>>>>
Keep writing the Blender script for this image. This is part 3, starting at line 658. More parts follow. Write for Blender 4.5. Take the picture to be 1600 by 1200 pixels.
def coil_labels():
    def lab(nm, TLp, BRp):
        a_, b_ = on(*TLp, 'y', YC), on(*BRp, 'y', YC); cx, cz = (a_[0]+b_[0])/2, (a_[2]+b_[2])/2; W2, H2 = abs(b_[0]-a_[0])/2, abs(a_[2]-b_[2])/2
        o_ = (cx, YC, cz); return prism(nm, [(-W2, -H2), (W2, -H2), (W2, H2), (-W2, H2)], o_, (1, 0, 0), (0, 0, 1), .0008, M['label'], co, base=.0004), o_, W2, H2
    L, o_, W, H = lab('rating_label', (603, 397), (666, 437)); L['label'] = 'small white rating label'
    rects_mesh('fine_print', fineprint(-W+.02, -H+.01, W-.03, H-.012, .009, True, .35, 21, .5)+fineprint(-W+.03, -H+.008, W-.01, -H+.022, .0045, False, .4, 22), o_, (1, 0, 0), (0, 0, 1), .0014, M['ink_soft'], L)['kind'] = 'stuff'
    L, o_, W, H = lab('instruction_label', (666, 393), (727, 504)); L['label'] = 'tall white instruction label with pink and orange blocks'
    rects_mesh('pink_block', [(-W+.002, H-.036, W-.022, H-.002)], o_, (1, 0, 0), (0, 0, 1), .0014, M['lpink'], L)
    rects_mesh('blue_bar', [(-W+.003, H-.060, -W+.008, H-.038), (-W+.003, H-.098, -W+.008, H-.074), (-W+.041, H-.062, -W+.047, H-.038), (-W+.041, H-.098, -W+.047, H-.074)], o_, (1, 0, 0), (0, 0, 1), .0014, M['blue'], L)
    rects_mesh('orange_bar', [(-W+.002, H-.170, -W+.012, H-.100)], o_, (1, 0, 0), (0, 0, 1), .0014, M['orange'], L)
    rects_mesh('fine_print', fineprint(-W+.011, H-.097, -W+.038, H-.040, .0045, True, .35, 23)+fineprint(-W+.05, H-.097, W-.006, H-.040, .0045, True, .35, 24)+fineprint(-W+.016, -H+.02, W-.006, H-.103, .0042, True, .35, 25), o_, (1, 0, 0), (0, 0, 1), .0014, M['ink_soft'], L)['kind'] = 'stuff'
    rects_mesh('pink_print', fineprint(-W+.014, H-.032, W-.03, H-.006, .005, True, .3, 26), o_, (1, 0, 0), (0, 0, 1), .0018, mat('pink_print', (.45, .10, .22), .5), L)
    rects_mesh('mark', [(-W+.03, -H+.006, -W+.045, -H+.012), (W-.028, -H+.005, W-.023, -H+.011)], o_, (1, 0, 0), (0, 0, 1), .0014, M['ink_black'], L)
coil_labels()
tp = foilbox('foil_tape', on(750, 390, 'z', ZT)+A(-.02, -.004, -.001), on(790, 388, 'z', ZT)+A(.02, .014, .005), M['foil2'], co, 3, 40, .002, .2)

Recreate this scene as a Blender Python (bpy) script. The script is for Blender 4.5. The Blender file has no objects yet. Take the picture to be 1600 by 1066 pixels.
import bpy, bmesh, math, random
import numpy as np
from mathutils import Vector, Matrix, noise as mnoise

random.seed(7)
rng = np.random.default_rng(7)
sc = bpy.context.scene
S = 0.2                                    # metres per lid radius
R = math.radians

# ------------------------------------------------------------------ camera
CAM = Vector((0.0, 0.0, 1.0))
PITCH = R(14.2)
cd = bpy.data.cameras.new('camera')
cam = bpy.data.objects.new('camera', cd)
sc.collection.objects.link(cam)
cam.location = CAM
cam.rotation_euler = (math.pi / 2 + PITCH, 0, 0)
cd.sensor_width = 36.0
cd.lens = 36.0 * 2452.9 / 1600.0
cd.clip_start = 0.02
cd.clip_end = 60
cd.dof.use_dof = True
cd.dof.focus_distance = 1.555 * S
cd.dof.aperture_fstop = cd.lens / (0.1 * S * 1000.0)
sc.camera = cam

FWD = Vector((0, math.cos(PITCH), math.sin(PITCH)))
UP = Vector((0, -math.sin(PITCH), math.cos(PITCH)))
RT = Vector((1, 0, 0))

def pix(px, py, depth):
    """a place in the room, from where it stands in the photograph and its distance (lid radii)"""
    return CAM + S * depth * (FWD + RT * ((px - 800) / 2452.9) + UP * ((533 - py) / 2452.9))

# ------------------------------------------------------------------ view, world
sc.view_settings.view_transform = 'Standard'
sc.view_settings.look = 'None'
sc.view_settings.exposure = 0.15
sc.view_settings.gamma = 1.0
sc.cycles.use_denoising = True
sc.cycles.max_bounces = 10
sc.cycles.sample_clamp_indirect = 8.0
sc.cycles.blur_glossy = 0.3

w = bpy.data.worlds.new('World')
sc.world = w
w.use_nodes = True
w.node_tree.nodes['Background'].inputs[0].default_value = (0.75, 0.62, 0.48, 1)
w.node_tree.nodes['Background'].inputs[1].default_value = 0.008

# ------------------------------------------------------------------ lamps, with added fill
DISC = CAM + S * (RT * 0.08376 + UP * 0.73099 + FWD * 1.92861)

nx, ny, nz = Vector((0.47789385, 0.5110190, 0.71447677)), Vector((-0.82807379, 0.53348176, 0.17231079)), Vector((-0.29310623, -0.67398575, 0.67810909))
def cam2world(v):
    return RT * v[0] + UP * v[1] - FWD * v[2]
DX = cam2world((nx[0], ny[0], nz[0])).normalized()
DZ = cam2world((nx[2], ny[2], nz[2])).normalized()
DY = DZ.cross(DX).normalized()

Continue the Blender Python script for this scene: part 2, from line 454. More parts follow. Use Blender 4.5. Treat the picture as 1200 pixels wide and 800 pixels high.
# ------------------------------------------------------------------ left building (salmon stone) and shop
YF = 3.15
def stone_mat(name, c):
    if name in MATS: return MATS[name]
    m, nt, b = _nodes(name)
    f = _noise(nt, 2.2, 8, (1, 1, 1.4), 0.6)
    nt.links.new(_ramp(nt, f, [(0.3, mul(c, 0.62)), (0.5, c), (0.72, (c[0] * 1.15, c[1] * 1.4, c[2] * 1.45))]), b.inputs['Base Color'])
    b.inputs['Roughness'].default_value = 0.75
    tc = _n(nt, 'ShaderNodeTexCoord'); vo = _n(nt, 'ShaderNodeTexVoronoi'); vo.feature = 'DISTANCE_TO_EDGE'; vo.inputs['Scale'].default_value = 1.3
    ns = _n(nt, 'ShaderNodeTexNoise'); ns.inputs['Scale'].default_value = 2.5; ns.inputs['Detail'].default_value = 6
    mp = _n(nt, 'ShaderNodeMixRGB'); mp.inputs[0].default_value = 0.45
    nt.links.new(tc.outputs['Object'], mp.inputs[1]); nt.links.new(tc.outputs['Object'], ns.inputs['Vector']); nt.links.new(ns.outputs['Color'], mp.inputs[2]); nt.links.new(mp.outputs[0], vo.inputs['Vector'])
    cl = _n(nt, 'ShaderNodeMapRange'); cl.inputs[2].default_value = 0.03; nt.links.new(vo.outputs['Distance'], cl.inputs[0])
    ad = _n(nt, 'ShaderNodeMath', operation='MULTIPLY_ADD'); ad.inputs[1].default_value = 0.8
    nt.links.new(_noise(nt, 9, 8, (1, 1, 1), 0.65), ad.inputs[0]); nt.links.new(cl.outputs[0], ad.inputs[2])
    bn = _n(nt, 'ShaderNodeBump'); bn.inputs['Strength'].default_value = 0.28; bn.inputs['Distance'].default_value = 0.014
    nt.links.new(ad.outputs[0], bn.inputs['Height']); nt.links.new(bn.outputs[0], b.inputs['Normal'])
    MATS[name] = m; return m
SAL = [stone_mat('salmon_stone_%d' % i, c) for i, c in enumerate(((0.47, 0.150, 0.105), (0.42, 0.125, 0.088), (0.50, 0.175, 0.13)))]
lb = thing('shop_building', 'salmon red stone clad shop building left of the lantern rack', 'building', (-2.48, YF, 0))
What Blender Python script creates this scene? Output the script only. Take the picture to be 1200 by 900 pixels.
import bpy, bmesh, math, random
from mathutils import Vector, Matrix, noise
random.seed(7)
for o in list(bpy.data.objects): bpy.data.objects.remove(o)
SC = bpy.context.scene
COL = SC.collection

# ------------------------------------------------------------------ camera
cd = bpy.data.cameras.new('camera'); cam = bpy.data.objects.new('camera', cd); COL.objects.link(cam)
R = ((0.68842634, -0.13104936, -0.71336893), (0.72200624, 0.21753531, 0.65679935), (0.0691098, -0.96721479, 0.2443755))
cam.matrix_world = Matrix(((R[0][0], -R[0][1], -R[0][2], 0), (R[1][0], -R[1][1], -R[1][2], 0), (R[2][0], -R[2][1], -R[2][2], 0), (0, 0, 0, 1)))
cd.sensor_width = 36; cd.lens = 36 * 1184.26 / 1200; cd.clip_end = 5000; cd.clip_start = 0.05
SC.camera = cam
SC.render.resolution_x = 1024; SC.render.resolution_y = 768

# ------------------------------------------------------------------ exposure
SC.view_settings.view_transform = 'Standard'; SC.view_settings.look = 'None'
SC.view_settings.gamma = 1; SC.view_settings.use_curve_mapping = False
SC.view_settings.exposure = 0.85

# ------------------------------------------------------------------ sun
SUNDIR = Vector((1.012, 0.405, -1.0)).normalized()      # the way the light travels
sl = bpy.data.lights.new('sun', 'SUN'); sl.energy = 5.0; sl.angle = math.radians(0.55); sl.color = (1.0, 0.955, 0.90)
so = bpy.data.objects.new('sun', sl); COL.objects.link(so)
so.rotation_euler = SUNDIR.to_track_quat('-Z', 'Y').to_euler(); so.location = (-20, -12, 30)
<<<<
- _What you need to do_
From the records above, give again exactly the lines running from the line with "What Blender Python" to the line with "SC.render.resolution_x = 1024;", inclusive.

- _Finished task_
What Blender Python script creates this scene? Output the script only. Take the picture to be 1200 by 900 pixels.
import bpy, bmesh, math, random
from mathutils import Vector, Matrix, noise
random.seed(7)
for o in list(bpy.data.objects): bpy.data.objects.remove(o)
SC = bpy.context.scene
COL = SC.collection

# ------------------------------------------------------------------ camera
cd = bpy.data.cameras.new('camera'); cam = bpy.data.objects.new('camera', cd); COL.objects.link(cam)
R = ((0.68842634, -0.13104936, -0.71336893), (0.72200624, 0.21753531, 0.65679935), (0.0691098, -0.96721479, 0.2443755))
cam.matrix_world = Matrix(((R[0][0], -R[0][1], -R[0][2], 0), (R[1][0], -R[1][1], -R[1][2], 0), (R[2][0], -R[2][1], -R[2][2], 0), (0, 0, 0, 1)))
cd.sensor_width = 36; cd.lens = 36 * 1184.26 / 1200; cd.clip_end = 5000; cd.clip_start = 0.05
SC.camera = cam
SC.render.resolution_x = 1024; SC.render.resolution_y = 768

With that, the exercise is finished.